The direct intellectual descendants of the Ma'rifat include not only Ibn as-Salah's Muqaddimah but the entire lineage of hadith sciences texts that followed. Al-Khatib al-Baghdadi produced multiple specialized works on specific aspects of hadith sciences, each of which can be seen as developing a specific dimension of the multi-type framework al-Hakim had sketched. Ibn as-Salah organized and deepened the overall framework. Al-Nawawi abridged and versified the Muqaddimah. Al-Iraqi verified its poetic material. Ibn Hajar systematized the whole in the Nukhbah. As-Suyuti synthesized the accumulated tradition in Tadrib ar-Rawi. The entire lineage traces back to al-Hakim's pioneering work.
His influence extended to the practice of hadith collection and evaluation. Al-Mustadrak, his collection of hadith he judged to meet the standards of al-Bukhari and Muslim, represented an application of the principles described in the Ma'rifat to a specific evaluative task. Adh-Dhahabi's criticism of many of al-Hakim's evaluations as too lenient — recorded in his Talkhis al-Mustadrak — became itself an important document in the history of hadith criticism, showing how the tradition evaluated al-Hakim's practice against the standards he himself had described.
The Ma'rifat has been published in multiple modern editions, and scholarly studies of al-Hakim's methodology — comparing his theoretical framework in the Ma'rifat with his applied judgments in the Mustadrak — have contributed to a nuanced understanding of how early hadith critics worked. These studies have shown that al-Hakim's lenient judgments in the Mustadrak reflect not sloppiness but a consistently applied standard that was somewhat more inclusive than the standard that later crystallized as dominant.

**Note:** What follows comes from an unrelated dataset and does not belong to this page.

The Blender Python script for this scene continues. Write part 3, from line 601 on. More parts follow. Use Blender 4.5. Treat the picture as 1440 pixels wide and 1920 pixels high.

For students who want to understand the history of hadith sciences as a developing discipline — not just the finished framework that later works present — reading the Ma'rifat is essential. It shows the field being invented, its categories being established for the first time, and the basic questions being asked in their original form. This historical perspective enriches one's understanding of why the later, more polished works are organized the way they are.